…the book
By Ozah Mike Ozah
Emeka Nwosu’s new book, Nigeria and the Crisis of the Nation Station – Agenda for National Consensus, could not have come at a better time.
Apparently a catalogue analysis of major issues and challenges besetting the Nigeria nation, the book should serve as a valuable reference material to those calling for Sovereign National Conference and to students, scholars and interested minds in political science and political philosophy.
The book’s cover design of black and flaming red and yellow seem to capture the darkness, insecurity and the clear and present or imminent danger which the issues discussed pose to a nation that has remained on the political, social and economic precipice for too long.
The author’s informed commentaries on various aspects of the Nigeria state and society are food for thought for citizens and nationalists with genuine concern for the survival and sustenance of the Nigeria dream.

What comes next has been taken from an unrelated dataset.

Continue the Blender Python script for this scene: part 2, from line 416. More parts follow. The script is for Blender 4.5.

It is a clarion call for positive renaissance for a better and humane society where governance will be for the good of the governed.

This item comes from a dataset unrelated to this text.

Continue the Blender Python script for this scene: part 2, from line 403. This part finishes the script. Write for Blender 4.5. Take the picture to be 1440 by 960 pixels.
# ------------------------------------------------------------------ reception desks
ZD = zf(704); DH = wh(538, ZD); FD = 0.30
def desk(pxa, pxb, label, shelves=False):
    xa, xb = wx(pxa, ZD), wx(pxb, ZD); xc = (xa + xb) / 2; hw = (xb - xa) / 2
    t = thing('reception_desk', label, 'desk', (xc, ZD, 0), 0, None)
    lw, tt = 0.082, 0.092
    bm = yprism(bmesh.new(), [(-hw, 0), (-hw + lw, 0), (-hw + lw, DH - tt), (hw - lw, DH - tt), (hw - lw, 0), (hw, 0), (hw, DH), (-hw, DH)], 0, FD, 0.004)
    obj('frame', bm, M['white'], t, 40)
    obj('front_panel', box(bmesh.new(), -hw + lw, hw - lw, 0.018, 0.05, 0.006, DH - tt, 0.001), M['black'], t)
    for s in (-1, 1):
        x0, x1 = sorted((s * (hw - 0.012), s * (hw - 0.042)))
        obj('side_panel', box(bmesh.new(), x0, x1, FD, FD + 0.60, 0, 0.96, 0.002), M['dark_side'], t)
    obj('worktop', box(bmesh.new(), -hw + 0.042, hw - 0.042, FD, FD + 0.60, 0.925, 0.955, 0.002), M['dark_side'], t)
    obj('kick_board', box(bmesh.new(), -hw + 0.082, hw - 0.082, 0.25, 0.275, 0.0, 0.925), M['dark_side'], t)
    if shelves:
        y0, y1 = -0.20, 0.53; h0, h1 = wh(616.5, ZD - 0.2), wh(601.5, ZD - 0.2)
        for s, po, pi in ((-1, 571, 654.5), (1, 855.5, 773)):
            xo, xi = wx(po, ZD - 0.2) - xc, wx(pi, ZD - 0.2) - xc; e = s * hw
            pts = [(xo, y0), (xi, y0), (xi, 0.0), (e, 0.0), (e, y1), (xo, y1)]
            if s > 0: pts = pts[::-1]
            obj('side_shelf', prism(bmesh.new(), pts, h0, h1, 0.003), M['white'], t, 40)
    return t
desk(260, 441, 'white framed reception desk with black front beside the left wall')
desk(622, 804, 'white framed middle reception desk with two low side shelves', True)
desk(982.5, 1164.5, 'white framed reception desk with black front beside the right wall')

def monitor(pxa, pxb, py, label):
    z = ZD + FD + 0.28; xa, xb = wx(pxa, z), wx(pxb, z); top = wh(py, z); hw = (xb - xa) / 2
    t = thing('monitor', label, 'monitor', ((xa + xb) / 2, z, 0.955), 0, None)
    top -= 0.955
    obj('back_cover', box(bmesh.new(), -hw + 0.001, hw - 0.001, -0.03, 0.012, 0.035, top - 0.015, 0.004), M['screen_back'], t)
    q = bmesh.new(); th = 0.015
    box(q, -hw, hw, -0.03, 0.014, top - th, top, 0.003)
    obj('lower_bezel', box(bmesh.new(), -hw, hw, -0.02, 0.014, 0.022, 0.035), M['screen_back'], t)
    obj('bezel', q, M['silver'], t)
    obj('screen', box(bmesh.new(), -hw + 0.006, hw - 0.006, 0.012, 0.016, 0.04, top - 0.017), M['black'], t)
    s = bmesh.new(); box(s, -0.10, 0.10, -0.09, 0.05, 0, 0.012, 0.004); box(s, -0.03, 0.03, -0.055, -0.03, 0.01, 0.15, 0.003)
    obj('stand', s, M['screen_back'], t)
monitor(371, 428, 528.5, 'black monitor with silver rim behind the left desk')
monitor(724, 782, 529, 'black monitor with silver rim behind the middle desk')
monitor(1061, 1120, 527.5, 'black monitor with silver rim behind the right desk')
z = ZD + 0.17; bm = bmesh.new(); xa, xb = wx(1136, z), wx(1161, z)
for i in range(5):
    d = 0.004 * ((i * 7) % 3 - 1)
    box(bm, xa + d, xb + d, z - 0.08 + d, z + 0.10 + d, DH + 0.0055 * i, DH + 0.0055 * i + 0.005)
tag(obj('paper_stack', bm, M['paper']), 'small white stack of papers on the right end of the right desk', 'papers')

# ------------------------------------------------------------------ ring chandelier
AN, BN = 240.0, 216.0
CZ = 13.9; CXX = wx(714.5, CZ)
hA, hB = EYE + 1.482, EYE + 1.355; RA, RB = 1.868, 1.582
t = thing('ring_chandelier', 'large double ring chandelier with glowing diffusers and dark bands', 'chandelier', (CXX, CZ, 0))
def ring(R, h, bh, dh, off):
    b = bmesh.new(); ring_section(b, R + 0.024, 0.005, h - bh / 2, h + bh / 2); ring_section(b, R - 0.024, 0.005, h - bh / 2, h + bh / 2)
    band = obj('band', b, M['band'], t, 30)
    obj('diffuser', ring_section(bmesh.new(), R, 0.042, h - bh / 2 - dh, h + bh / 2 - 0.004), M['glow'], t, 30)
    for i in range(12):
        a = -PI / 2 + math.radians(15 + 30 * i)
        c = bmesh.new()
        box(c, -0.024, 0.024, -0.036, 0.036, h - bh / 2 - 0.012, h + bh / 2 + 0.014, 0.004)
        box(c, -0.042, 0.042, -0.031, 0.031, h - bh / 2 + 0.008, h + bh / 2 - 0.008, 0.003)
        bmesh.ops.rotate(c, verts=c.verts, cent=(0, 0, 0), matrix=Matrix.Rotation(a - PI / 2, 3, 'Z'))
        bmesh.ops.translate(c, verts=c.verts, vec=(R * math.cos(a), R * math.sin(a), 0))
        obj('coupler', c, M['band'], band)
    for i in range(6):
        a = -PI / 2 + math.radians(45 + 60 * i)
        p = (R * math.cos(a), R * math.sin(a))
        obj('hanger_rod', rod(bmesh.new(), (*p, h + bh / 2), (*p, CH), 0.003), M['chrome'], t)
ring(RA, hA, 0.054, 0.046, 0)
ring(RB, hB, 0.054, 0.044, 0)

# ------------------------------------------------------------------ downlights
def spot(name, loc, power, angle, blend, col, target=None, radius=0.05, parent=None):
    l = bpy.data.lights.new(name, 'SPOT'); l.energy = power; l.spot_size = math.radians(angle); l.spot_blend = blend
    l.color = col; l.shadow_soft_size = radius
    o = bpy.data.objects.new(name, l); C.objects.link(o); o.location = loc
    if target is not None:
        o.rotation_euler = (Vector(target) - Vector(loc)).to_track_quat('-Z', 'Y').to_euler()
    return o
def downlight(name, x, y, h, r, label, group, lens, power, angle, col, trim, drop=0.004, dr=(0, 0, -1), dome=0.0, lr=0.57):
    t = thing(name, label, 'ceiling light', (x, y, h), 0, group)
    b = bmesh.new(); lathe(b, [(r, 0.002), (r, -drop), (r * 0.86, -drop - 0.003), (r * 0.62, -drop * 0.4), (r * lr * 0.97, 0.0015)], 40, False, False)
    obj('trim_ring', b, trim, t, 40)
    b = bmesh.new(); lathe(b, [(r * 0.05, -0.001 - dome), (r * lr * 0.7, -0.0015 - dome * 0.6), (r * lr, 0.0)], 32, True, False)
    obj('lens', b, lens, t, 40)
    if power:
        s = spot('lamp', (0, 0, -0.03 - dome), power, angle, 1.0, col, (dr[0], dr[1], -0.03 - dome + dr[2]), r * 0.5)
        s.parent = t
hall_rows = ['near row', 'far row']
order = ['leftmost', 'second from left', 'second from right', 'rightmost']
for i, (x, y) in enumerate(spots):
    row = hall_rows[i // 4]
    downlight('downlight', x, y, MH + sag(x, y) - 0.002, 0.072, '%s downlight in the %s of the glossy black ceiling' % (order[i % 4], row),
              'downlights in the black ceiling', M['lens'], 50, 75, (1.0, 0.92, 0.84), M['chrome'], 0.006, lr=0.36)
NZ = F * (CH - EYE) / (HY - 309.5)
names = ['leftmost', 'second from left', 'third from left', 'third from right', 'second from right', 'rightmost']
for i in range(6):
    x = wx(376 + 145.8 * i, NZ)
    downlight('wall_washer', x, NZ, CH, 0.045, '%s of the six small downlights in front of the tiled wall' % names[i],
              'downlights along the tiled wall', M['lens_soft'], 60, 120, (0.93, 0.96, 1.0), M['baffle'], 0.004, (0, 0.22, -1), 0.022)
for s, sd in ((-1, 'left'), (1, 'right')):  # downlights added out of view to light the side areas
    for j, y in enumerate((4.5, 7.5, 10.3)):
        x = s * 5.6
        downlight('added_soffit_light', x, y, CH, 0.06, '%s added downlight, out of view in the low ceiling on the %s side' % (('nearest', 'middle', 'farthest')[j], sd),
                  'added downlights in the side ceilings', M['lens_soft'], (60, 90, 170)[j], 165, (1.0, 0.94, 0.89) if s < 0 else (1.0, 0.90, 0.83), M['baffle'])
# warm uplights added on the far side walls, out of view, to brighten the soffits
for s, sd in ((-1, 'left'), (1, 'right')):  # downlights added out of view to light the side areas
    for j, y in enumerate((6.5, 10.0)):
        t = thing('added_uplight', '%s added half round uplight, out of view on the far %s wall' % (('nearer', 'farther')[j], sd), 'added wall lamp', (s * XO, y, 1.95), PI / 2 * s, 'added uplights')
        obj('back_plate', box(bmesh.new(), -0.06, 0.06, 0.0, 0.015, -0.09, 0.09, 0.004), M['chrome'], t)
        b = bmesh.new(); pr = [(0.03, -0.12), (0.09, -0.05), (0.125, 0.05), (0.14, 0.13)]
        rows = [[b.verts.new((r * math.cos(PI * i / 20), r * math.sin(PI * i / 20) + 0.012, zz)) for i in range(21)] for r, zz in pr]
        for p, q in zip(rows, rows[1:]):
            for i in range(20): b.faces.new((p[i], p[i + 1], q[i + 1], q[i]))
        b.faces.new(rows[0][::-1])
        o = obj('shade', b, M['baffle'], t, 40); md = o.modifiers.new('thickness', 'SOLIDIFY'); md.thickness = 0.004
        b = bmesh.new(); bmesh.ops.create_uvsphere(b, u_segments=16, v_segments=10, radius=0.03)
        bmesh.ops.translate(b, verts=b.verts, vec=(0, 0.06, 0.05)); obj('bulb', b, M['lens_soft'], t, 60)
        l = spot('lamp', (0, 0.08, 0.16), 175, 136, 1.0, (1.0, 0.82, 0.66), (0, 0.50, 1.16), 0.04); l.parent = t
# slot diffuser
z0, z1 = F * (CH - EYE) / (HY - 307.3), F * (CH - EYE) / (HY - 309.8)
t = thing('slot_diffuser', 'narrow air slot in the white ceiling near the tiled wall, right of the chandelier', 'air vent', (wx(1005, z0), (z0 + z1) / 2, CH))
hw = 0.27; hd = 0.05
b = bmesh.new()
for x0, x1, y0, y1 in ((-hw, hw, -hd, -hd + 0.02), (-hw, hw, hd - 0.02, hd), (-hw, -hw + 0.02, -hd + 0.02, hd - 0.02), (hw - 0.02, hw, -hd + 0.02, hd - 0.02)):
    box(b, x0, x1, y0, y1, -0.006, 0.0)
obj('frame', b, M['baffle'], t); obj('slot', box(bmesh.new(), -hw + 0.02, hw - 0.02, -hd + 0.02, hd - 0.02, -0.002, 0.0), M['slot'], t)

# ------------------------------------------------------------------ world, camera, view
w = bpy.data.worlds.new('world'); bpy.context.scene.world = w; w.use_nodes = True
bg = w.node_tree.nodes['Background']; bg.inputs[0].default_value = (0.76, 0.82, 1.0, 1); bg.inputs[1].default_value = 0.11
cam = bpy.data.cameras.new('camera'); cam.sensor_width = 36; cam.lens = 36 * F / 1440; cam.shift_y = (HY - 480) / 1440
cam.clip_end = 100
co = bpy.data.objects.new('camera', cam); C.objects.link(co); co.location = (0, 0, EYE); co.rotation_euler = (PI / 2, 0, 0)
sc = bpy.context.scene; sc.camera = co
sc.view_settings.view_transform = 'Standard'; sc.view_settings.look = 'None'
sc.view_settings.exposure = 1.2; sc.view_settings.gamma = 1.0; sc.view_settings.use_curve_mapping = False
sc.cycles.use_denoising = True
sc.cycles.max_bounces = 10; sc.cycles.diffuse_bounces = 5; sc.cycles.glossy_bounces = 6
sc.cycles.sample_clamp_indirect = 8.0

The book touches on such important themes in national discourse as politics and leadership, democracy, rule of law, human rights, the national question, the economy, religion, media, ethnicity, corruption, terrorism and national security, the education system, decaying society, infrastructure, values and the environment; issues that have consistently agitated the Nigerian polity often with dire consequences.
The Jos crisis (chapters 11, 12 & 46) for instance, which has exploded into Boko Haram terrorism, has held the nation spell bound for two long now, reminiscing in the older generation the pogrom of the mid 1966. It is only hoped that it will not shove the nation over this precarious precipice and spill into civic disorder.

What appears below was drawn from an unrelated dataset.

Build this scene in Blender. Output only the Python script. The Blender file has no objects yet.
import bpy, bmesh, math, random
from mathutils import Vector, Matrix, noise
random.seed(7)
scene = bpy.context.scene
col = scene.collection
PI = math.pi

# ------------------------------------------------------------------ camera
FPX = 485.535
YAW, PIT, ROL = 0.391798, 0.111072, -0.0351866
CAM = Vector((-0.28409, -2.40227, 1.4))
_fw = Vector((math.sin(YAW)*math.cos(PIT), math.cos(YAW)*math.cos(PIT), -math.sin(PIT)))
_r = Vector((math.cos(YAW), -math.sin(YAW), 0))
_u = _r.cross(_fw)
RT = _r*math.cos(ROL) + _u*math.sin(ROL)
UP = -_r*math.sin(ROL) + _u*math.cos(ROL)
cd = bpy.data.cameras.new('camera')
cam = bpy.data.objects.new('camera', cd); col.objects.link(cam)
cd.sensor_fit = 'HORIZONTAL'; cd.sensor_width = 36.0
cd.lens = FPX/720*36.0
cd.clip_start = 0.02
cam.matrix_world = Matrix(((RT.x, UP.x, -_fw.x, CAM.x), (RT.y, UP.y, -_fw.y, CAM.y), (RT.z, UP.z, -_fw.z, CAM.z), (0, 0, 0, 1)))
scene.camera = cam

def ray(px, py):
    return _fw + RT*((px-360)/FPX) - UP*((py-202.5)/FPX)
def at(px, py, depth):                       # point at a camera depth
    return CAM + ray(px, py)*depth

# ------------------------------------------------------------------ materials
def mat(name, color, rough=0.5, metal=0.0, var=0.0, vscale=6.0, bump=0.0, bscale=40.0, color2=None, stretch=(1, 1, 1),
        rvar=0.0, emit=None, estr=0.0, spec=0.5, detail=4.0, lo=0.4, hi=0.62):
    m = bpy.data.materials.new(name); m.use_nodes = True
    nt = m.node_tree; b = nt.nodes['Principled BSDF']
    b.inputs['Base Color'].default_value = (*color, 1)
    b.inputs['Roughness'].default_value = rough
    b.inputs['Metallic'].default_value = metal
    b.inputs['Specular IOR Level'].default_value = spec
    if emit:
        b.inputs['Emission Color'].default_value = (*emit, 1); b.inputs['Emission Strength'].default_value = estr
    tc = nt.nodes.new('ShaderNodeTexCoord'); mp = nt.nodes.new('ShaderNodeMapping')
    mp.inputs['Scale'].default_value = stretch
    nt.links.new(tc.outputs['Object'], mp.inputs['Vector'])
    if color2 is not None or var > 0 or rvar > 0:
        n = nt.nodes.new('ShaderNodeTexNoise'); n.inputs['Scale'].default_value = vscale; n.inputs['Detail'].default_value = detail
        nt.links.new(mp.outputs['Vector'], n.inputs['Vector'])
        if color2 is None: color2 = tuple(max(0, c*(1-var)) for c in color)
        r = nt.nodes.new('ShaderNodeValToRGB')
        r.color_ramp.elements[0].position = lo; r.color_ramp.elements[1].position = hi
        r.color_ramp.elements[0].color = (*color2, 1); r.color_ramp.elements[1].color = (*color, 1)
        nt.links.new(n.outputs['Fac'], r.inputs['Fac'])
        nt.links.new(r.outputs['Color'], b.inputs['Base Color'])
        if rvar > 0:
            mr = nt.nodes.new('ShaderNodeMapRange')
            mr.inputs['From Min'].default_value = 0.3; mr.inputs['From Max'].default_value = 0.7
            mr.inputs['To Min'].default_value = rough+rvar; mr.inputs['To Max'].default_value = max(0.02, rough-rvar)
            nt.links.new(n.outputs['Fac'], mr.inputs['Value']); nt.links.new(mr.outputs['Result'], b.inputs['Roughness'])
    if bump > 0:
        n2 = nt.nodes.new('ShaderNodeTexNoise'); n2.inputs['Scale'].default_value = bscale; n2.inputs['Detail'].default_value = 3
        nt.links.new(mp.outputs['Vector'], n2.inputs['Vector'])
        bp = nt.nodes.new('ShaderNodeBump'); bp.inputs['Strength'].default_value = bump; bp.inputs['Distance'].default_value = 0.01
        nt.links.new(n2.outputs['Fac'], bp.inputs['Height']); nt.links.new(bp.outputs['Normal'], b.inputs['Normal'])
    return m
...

The author’s style of writing in free flowing prose and his in-depth, lucid and logical analysis commends the book to readers. It is noted however that, like many modern day writers, the computer has tended to influence the author’s spellings thus rendering many words in American English instead of British.
“Thus, calibre becomes caliber and centre, center etc. The author also fell for the current trend in Nigerian journalism of referring to published works as “carried”, instead of “published.” I think the trend is un-English.
Journalists have a duty to write in good English because often their works mould young minds. So, even though it is said that journalists write history in a hurry, they cannot afford to hurriedly present the language in which they write.
Emeka Nwosu’s Nigeria and Crisis of the Nation State is a book for all seasons for politicians, political science and philosophy students, journalists and all Nigerian patriots with a genuine concern for a re-branded Nigeria.